Gabriel Ebner any ideas on whether we could fix this?

We need to translate the UTF-16 positions used in vscode to the Unicode codepoint positions used in Lean, and back. So when we receive positions from Lean, we need to translate to UTF-16. And the other way around when we ask lean something.

Bryan Gin-ge Chen (Mar 15 2020 at 17:38):

Would it be better to do this in Lean itself or should we write something in lean-client-js?

Gabriel Ebner (Mar 15 2020 at 17:41):

like making lean respect vscode counting conventions
Would it be better to do this in Lean itself

I don't believe it is worth the effort to change Lean to internally store positions in UTF-16. (It also seems just wrong to me.)

We can put the translation code between the two "formats" on either the Lean side or the javascript side. I don't know what will happen in 4, and for now it's probably easier to do in javascript. Whether we do this in the lean-client-js library or in the vscode extension itself, I don't have a strong opinion on.

Patrick Massot (Mar 15 2020 at 17:43):

I think there will be more and more ways of interacting with Lean besides the VScode extension (format_lean, leancrawler, machine learning, new pedagogical tools...) so it would be nice to fix the problem close to the Lean end, unless VS code is clearly wrong and Lean is right.

Bryan Gin-ge Chen (Mar 15 2020 at 17:45):

OK, maybe lean-client-js is the right place then. I wasn't thinking of making any very deep changes to Lean, just adding some functions in src/shell/server.cpp to tweak the positions in the JSON output.

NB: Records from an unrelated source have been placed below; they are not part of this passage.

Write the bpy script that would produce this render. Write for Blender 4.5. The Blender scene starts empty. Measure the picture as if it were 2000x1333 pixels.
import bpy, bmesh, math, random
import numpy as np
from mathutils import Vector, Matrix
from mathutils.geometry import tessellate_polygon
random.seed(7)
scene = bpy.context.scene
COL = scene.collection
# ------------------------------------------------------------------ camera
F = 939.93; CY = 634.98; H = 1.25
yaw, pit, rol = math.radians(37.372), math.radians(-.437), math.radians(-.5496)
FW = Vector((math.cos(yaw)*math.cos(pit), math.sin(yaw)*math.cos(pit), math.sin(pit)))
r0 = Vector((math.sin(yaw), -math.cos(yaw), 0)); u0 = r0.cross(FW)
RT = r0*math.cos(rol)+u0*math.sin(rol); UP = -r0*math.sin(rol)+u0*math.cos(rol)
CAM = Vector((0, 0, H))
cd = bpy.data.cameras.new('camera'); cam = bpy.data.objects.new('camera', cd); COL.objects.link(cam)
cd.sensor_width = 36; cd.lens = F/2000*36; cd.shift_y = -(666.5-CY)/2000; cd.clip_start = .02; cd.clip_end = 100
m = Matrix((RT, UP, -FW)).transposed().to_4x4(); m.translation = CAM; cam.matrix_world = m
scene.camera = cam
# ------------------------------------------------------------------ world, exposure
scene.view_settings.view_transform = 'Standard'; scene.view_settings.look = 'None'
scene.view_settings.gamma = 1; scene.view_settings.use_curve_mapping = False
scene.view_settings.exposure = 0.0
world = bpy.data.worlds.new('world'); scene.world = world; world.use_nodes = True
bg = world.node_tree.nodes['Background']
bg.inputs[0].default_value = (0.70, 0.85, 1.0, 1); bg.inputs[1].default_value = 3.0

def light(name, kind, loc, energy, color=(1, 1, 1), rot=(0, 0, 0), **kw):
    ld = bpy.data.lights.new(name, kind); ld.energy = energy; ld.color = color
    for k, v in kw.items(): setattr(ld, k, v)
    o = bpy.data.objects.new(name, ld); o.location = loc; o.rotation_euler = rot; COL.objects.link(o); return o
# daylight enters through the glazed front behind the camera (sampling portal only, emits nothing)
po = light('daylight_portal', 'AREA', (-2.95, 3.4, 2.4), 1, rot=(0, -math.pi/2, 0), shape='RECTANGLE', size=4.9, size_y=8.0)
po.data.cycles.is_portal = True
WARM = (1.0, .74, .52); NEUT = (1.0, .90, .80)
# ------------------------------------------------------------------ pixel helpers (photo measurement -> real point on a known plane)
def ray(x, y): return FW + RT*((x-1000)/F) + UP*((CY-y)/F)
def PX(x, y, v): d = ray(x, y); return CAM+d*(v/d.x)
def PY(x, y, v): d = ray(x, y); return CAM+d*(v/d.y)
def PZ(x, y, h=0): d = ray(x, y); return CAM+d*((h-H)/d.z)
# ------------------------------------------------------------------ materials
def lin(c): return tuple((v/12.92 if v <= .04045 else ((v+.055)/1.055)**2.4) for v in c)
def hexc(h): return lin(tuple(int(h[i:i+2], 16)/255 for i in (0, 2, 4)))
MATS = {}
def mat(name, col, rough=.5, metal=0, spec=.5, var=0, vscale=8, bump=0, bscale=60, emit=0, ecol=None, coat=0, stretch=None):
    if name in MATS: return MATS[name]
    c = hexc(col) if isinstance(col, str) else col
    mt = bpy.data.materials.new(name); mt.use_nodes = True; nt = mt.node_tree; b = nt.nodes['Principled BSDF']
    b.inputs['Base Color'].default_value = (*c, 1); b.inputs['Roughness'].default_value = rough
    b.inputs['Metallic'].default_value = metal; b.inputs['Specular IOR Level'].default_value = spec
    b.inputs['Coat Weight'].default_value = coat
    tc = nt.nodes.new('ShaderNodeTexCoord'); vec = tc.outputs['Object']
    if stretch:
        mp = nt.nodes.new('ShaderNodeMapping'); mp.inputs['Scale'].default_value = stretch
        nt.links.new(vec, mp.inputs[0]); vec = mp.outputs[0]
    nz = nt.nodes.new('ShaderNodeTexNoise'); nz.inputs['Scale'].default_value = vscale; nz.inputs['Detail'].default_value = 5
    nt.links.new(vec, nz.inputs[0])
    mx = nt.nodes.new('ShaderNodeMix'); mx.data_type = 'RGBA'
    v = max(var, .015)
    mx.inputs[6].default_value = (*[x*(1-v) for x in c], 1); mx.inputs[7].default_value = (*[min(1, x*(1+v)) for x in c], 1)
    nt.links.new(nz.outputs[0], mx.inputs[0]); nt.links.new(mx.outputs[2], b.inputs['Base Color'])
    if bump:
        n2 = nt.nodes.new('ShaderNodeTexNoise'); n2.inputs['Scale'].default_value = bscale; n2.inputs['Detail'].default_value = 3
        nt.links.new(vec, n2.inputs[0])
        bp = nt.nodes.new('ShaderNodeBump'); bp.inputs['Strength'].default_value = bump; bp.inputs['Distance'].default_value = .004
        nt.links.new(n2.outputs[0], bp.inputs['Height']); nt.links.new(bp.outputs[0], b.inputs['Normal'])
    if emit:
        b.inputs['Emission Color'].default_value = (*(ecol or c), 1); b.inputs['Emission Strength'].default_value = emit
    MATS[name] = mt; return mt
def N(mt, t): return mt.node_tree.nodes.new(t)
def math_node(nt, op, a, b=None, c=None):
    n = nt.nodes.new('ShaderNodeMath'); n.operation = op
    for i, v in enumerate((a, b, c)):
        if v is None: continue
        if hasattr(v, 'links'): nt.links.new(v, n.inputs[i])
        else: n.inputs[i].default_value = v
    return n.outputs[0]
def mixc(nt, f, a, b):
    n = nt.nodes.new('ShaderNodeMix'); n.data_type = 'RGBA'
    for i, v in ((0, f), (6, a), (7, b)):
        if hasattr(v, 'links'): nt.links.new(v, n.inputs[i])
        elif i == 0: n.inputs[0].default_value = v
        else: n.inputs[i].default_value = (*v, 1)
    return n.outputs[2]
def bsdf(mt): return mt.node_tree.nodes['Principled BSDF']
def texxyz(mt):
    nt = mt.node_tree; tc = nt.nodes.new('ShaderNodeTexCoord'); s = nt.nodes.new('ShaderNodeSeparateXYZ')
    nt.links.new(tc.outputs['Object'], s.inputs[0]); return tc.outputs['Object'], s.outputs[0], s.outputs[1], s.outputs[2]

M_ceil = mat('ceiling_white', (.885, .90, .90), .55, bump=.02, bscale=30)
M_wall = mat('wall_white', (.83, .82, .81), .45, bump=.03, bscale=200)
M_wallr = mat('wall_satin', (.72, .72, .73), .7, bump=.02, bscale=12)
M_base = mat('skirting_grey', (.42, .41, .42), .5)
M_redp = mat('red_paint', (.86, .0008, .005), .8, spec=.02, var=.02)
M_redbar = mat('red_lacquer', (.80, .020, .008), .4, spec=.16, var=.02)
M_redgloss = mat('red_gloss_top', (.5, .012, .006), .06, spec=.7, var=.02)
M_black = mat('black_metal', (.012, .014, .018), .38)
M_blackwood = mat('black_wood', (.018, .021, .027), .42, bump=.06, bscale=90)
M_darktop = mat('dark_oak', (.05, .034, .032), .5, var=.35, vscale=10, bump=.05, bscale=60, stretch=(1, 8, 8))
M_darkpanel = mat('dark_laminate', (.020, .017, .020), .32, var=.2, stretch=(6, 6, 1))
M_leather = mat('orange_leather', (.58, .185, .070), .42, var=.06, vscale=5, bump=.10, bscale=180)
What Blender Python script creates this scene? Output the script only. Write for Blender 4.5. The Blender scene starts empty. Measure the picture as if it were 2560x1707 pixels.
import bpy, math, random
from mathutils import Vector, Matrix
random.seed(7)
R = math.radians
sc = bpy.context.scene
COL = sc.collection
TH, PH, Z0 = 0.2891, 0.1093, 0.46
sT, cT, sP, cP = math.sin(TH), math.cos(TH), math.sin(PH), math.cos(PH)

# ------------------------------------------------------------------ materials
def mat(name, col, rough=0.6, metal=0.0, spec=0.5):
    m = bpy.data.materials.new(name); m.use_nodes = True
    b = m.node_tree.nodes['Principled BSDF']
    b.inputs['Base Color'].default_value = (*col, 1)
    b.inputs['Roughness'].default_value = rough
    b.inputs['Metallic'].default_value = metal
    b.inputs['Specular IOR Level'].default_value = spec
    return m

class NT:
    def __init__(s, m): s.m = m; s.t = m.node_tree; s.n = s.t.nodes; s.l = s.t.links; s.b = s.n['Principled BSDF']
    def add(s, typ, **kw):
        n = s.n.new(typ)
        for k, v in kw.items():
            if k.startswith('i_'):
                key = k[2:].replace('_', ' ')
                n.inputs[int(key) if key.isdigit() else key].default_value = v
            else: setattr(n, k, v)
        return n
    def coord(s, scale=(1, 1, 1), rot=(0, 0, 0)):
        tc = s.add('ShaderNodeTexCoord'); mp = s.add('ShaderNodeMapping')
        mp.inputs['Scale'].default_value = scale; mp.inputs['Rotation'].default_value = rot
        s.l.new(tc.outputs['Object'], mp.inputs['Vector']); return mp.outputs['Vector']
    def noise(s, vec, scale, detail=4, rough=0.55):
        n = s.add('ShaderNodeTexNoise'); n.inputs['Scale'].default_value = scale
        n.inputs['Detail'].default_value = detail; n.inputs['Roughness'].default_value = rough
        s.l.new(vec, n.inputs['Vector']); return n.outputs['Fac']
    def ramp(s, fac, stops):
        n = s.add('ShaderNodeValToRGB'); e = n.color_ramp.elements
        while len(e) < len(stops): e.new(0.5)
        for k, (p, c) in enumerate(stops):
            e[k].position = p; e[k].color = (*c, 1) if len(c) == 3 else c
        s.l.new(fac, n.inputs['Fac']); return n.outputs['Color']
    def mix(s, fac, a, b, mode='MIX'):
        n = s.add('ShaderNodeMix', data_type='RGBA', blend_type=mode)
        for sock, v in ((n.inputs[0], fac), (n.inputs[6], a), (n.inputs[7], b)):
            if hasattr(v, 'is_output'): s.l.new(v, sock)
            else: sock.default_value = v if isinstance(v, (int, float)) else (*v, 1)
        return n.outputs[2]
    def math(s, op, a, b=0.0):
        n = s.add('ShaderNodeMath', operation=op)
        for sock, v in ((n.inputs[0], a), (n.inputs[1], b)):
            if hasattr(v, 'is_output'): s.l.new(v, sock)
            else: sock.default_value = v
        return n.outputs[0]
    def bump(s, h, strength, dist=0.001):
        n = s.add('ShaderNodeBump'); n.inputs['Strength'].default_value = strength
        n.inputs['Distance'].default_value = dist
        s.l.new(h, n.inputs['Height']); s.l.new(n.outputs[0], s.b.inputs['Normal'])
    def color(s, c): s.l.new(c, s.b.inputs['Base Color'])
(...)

Patrick Massot (Mar 15 2020 at 17:46):

I think everything using python to talk to Lean currently bypasses `lean-client-js.

Bryan Gin-ge Chen (Mar 15 2020 at 17:47):

Oh, that's a good argument in favor of making changes to the Lean server then.

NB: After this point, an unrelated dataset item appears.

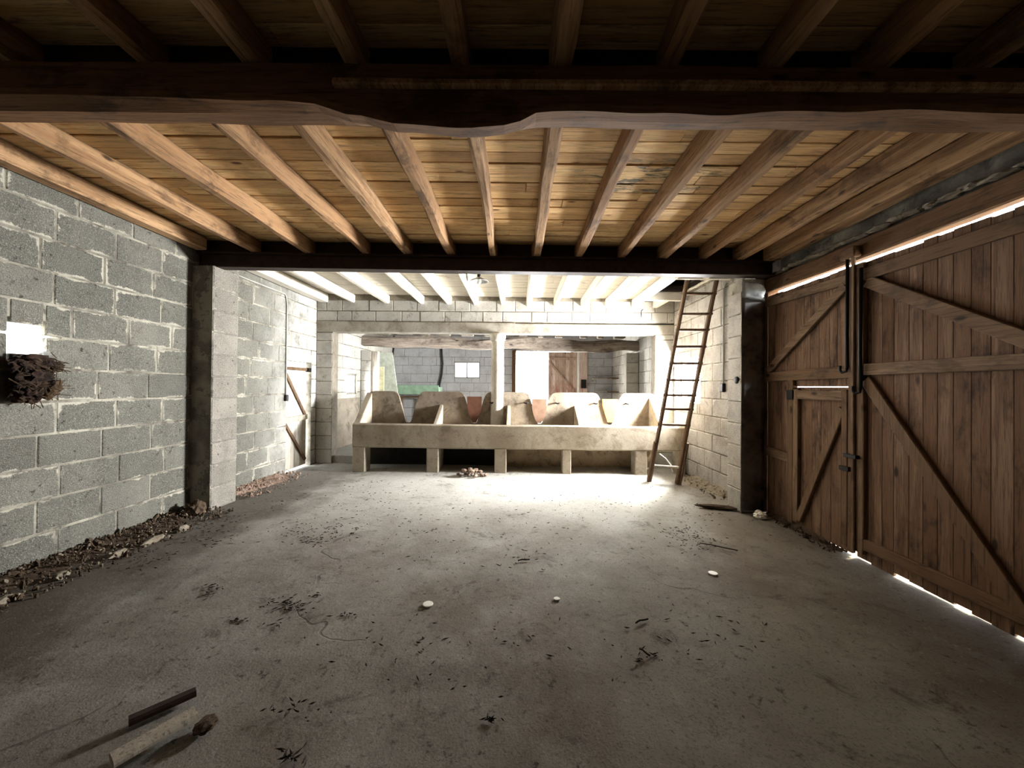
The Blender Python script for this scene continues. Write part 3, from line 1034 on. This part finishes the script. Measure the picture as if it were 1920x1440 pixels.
# bolts
for (yb, za, zb, mt) in ((3.375, 1.62, 2.60, 'bolt'), (3.245, 1.44, 2.45, 'bolt')):
    o = tube(mt, [(DX - 0.055, yb, za + 0.0), (DX - 0.06, yb, za + 0.3), (DX - 0.055, yb, zb)], 0.014, M['iron'])
    reparent(o, d2)
    hk = tube('bolt_handle', [(DX - 0.055, yb, za), (DX - 0.06, yb + 0.005, za - 0.03), (DX - 0.075, yb + 0.03, za - 0.04),
                              (DX - 0.075, yb + 0.055, za - 0.02), (DX - 0.07, yb + 0.055, za + 0.02)], 0.012, M['iron'])
    reparent(hk, d2)
reparent(box('latch', DX - 0.075, DX - 0.035, 3.27, 3.40, 0.845, 0.875, M['iron'], None, 0.004), d2)
o = box('beam_catch', 2.83, 2.90, 3.27, 3.42, 2.56, 2.65, M['lintel_wood'], None, 0.01)
tag(o, 'wooden catch block fixed to the lintel above the door bolts', 'block')

# ------------------------------------------------------------------ left door
d3 = empty('door_3', (XL - 0.06, 6.12, 0))
struct(d3, 'limewashed plank door in the left wall with two diagonal braces')


def p3(o):
    return reparent(o, d3)


yy = 6.115
while yy < 6.77:
    p3(box('plank', XL - 0.075, XL - 0.05, yy, min(yy + 0.11, 6.775), 0.03, 1.79, M['white_board'], None, 0.003))
    yy += 0.11
for (za, zb) in ((1.62, 0.88), (0.80, 0.12)):
    p3(rough_bar('brace', (XL - 0.035, 6.13, za), (XL - 0.035, 6.73, zb), 0.055, 0.03, M['ladder'], None, 0.002, seed=int(za * 50), bev=0.005, up=(1, 0, 0)))
p3(rough_bar('rail', (XL - 0.035, 6.12, 0.845), (XL - 0.035, 6.77, 0.87), 0.09, 0.03, M['white_board'], None, 0.002, seed=82, bev=0.005, up=(1, 0, 0)))
p3(rough_bar('rail', (XL - 0.035, 6.16, 1.70), (XL - 0.035, 6.80, 1.70), 0.05, 0.03, M['ladder'], None, 0.002, seed=83, bev=0.005, up=(1, 0, 0)))
p3(box('hinge', XL - 0.04, XL + 0.01, 6.74, 6.83, 1.66, 1.73, M['iron'], None, 0.004))

# ------------------------------------------------------------------ windows
def window(name, label, plane, f, u0, u1, z0, z1, mull, t=0.04, fr=0.035):
    w_ = empty(name, (f, (u0 + u1) / 2, z0) if plane == 'x' else ((u0 + u1) / 2, f, z0))
    struct(w_, label)

    def bar(nm, a, b, c, d, m, tt=t):
        o = box(nm, f - tt / 2, f + tt / 2, a, b, c, d, m) if plane == 'x' else box(nm, a, b, f - tt / 2, f + tt / 2, c, d, m)
        return reparent(o, w_)
    bar('frame', u0, u0 + fr, z0, z1, M['frame'])
    bar('frame', u1 - fr, u1, z0, z1, M['frame'])
    bar('frame', u0 + fr, u1 - fr, z0, z0 + fr, M['frame'])
    bar('frame', u0 + fr, u1 - fr, z1 - fr, z1, M['frame'])
    es = [u0 + fr] + list(mull) + [u1 - fr]
    for m_ in mull:
        bar('mullion', m_ - 0.02, m_ + 0.02, z0 + fr, z1 - fr, M['frame'])
    for a, b in zip(es, es[1:]):
        bar('pane', a + 0.02, b - 0.02, z0 + fr, z1 - fr, M['glass'], 0.004)
    return w_


window('window_1', 'bright window in the right wall behind the ladder', 'x', XR + 0.12, WIN_R[0], WIN_R[1], WIN_R[2], WIN_R[3], [6.46])
window('window_2', 'small bright two-pane window in the left wall of the cowshed', 'x', XL - 0.06, WIN_L[0], WIN_L[1], WIN_L[2], WIN_L[3], [8.52])
window('window_3', 'small bright two-pane window in the rear block wall', 'y', YB + 0.04, WIN_B[0], WIN_B[1], WIN_B[2], WIN_B[3], [-1.515], fr=0.03)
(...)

Gabriel Ebner (Mar 15 2020 at 17:47):

In this case I think it's really vscode that is weird. I think only javascript (and java) count 𝟙 as two characters. Most other languages (including python for example) count it as one.

Sebastian Ullrich (Mar 15 2020 at 17:51):

See also this fun thread: https://github.com/microsoft/language-server-protocol/issues/376

Bryan Gin-ge Chen (Mar 15 2020 at 17:51):

Oh, I get it. Yes, I retract my earlier statements.

Gabriel Ebner (Mar 15 2020 at 17:51):

I don't think that we should change this in the Lean server. This just shifts the problem, then python tools will break. I still think the easiest fix is in the vscode extension or lean-client-js.

Gabriel Ebner (Mar 15 2020 at 17:53):

@Sebastian Ullrich Any executive decisions on string length in Lean 4? UTF-8 byte count, UTF-16 code units, Unicode codepoints, graphemes?

Sebastian Ullrich (Mar 15 2020 at 17:53):

UTF-8 byte count + Unicode codepoints

Gabriel Ebner (Mar 15 2020 at 17:59):

Just to clarify: I made an error. The character is represented as a single UTF-16 code unit and is hence fine. However 𝟙 requires two UTF-16 code units and therefore causes the issue at hand.

Mario Carneiro (Mar 15 2020 at 18:02):

why does unicode codepoint count matter?

Mario Carneiro (Mar 15 2020 at 18:03):

I see byte count for lean + utf-16 codepoints for vscode/js

Mario Carneiro (Mar 15 2020 at 18:05):

the nature of the breakage seems to suggest that lean is sending utf-8 codepoint count to vscode

Gabriel Ebner (Mar 15 2020 at 18:05):

I dunno. Some people probably expect example : "𝟙".length = 1 := rfl to work.

Mario Carneiro (Mar 15 2020 at 18:05):

It should, but that's another matter

Mario Carneiro (Mar 15 2020 at 18:05):

That's just the behavior of the lean string.length function

Gabriel Ebner (Mar 15 2020 at 18:05):

There is no such thing as "UTF-8 codepoint". There are Unicode codepoints, and there are UTF-8 bytes.

Mario Carneiro (Mar 15 2020 at 18:06):

I don't know what terminology to use here

Gabriel Ebner (Mar 15 2020 at 18:06):

Lean sends (number of) Unicode codepoints to vscode. In vscode we interpret this number as a number of UTF-16 code units.

Mario Carneiro (Mar 15 2020 at 18:06):

I mean the thing where 𝟙 has 1 unicode codepoint, two utf-16 code units(?) and three bytes

Gabriel Ebner (Mar 15 2020 at 18:07):

Yes, that's the terminology. But it's four bytes in UTF-8.

Mario Carneiro (Mar 15 2020 at 18:07):

why doesn't lean send byte counts via its RPC and client-js converts to utf-16

Gabriel Ebner (Mar 15 2020 at 18:09):

Because that would be just as awkward and Lean doesn't store the byte count anywhere? Internally, Lean 3 only stores the (line, column) pair that you see in the error messages on the command line. This column is calculated using Unicode code points.

Mario Carneiro (Mar 15 2020 at 18:09):

oh, I thought it was bytes internally

Kevin Buzzard (Mar 15 2020 at 18:27):

I'm glad category theory has found this practical application to coding.